Swinburne University research from earlier this year found 3 per cent of parents had created a new surname for their child that the parents didn’t share.

“In a nutshell, there are no laws surrounding surnames, apart from the standard laws that relate to first names. You can therefore give your child any surname you want,” Vashti said.

Like for first names, there are some rules around choice, according to Births, Deaths and Marriages, for example it can’t be “obscene or offensive”, or “too long”.

Why do men get so offended?

For some men it’s a tricky subject to broach — the idea of not passing on their family name often goes against everything they consider traditional.

Surnames of children born in Victoria 2005-2010

  • Children with surname that matches both parents: 54.80%
  • Children with surname that matches dad/partner but not mum: 35.30%
  • Children with surname that matches mum but not dad/partner: 4.51%
  • Children with surname that matches mum and no dad listed: 1.35%
  • Children with hyphenated and double-barrelled name that are a combination of parents: 2.46%
  • Children with newly created surname: 2.92%

Source: Victorian Registry of Births, Deaths and Marriages via Swinburne University

“It’s so entrenched in our culture, in heterosexual relationships, to hand down the father’s surname,” Vashti said.

“But recognising that there is a lot of power attached to the last name is important, and for many men to start thinking about this and to have it challenged, well it might be very confronting for them.”

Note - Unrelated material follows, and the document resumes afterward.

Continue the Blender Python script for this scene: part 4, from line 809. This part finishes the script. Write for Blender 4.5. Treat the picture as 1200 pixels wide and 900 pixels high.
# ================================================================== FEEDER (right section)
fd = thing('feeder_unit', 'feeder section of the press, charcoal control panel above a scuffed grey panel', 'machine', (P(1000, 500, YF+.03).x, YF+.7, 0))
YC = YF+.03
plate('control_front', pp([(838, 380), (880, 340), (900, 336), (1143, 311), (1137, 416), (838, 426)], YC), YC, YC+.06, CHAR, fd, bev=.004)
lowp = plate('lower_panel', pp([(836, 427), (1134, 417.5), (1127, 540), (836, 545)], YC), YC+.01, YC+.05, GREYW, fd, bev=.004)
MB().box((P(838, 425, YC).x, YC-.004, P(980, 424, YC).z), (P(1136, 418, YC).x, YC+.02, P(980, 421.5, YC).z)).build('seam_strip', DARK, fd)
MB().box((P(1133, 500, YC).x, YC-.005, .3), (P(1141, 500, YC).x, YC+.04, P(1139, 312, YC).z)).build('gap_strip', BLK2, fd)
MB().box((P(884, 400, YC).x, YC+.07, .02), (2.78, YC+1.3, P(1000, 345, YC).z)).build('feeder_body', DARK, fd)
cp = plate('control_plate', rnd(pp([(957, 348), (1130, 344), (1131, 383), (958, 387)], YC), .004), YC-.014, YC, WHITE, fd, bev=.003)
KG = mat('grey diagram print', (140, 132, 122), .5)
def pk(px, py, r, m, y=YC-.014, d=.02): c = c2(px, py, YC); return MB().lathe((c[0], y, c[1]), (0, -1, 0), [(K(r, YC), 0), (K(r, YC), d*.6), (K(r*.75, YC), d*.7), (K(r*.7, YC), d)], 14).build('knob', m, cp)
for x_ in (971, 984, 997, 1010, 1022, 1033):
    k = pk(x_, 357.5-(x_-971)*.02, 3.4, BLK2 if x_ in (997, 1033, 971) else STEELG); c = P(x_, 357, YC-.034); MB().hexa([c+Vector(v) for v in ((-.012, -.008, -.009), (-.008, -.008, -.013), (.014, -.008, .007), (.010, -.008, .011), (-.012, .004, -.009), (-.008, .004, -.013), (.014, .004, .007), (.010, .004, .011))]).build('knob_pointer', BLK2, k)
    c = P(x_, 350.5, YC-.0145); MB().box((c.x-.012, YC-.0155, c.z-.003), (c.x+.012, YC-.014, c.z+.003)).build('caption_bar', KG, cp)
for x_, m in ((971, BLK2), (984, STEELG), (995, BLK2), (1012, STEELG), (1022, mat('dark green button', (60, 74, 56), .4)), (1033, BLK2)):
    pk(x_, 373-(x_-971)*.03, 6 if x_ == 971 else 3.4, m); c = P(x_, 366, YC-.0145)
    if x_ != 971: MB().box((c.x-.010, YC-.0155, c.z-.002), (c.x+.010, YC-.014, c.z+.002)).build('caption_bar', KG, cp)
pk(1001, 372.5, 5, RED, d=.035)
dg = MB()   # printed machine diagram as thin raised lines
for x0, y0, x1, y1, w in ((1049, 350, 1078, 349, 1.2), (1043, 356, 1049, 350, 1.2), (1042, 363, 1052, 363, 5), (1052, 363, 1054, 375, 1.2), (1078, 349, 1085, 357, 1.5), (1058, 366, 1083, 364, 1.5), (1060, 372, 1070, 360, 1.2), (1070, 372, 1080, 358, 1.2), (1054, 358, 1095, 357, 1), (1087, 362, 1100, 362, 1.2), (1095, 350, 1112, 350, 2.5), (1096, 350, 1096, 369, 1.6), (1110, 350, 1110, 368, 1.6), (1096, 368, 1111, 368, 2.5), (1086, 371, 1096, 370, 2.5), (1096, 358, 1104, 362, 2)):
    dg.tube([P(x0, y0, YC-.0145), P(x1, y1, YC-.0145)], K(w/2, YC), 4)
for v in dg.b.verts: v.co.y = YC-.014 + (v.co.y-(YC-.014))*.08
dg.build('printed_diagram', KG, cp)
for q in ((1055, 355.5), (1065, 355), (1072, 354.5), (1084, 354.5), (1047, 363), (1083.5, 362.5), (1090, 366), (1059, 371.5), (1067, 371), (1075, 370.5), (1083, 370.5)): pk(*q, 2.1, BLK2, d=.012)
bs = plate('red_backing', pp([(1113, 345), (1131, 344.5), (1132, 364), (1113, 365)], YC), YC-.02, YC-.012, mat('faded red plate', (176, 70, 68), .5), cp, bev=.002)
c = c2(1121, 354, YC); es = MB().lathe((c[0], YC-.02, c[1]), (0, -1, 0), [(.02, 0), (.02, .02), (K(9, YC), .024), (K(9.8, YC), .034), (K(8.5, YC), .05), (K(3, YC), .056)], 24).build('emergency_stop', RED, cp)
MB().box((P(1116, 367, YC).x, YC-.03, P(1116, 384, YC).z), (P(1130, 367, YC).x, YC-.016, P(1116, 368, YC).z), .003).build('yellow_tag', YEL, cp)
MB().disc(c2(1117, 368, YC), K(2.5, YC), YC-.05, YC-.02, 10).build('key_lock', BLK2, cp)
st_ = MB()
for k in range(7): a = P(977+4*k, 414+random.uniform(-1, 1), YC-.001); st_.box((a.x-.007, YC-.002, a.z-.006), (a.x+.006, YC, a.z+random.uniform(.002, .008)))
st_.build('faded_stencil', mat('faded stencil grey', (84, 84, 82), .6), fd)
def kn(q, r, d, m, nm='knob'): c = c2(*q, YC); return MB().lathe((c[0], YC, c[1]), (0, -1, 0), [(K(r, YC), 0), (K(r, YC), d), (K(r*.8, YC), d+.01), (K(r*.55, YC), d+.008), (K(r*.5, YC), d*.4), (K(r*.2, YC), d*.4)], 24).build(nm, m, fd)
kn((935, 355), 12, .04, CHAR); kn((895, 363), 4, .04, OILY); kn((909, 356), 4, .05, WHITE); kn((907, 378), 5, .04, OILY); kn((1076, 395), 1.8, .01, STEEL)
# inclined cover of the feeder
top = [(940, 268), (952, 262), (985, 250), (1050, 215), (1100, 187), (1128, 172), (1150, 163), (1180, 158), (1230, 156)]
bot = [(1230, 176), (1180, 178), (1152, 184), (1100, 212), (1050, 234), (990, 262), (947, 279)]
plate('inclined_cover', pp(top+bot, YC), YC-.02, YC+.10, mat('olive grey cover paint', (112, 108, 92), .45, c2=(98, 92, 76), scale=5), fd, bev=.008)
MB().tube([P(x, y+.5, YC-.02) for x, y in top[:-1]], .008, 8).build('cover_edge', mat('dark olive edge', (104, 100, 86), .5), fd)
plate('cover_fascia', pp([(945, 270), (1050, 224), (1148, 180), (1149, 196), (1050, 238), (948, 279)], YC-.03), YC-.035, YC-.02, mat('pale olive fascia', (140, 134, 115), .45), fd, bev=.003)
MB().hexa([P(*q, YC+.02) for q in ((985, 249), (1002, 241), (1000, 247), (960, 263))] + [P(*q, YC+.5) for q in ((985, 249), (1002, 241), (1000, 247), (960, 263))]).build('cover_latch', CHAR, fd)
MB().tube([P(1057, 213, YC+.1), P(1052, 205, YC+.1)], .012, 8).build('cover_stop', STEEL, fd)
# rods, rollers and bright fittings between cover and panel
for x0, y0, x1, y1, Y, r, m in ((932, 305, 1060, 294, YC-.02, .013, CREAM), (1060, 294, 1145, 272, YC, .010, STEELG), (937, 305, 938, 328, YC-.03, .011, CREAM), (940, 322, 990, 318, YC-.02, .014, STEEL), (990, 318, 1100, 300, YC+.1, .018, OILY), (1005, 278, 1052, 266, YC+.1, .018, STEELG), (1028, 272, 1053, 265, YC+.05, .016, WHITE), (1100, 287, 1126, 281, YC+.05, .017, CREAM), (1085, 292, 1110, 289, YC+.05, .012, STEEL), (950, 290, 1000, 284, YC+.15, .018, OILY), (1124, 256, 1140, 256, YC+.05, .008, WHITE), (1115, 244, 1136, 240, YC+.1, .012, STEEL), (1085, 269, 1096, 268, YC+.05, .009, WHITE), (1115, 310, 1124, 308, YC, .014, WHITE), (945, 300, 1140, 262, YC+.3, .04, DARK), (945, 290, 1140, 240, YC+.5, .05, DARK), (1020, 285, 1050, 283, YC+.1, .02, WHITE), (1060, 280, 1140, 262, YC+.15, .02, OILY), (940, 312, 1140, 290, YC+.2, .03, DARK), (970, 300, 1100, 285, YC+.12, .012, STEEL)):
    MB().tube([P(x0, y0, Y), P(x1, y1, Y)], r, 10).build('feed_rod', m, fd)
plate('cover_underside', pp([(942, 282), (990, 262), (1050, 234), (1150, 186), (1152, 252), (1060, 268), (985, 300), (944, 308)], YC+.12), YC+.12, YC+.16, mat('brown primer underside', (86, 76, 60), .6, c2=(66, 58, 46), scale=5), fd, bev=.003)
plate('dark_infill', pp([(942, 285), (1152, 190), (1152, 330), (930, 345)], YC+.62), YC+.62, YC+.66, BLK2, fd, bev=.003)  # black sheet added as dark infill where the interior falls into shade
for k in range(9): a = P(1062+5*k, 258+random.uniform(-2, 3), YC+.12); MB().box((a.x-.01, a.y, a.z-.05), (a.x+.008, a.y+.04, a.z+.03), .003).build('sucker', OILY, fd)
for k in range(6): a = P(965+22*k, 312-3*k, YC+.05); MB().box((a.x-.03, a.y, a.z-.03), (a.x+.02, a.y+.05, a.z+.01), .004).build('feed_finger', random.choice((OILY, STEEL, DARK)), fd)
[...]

She said it was a “major shake-up” of what men were socialised to believe.

Aside from the outdated tradition of “bearing sons to carry the family name”, Vashti said reasons for passing on the male surname included “it’s easier to spell or say, or the mother doesn’t like the surname anyway, or because of ‘tracing the family tree'”.

Double-barrelled name a ‘celebration’

Rosemary Shapiro-Liu said the decision to keep her maiden name and take on her husband’s surname, Liu, was what first prompted the discussion about what they would name a child in the future.

“The basis of this was for me as a woman in a patriarchal society. I wanted to have that connection to my husband but not give up my identity and history,” she said.

When they were expecting their son, now eight, the conversation continued.

“We were already an unusual couple … he’s Australian-born Chinese Catholic and I’m South African Jewish,” the Sydney mother said.

As for the argument a double-barrelled name creates problems down the line if their son were to marry someone in the same boat, Ms Shapiro-Liu said “this is now and that is then”.

“Life changes all the time, traditions change, processes and rituals change.”

Do motivations for same-sex couples differ to heterosexual couples?

Vashti said because the issue of tradition didn’t exist for same-sex couples, choosing a name was often simpler.

“It seems a lot more straightforward for same-sex couples in general, without the whole woman-as-man’s-chattel thing humanity has been burdened with for the past several thousand years.”

Swinburne University found surname strategies including double-barrelled names or creating new names were more popular among lesbian couples than heterosexual.

It also found because the “stakes of non-recognition as a family loom very large for lesbian couples” they were conscious of choosing names that would accurately reflect parental relationships.

“Despite their differences, what links the lesbian and heterosexual couples in our study is their mutual concern with surnames as a powerful signifier of the visibility and status of family relationships,” the authors wrote.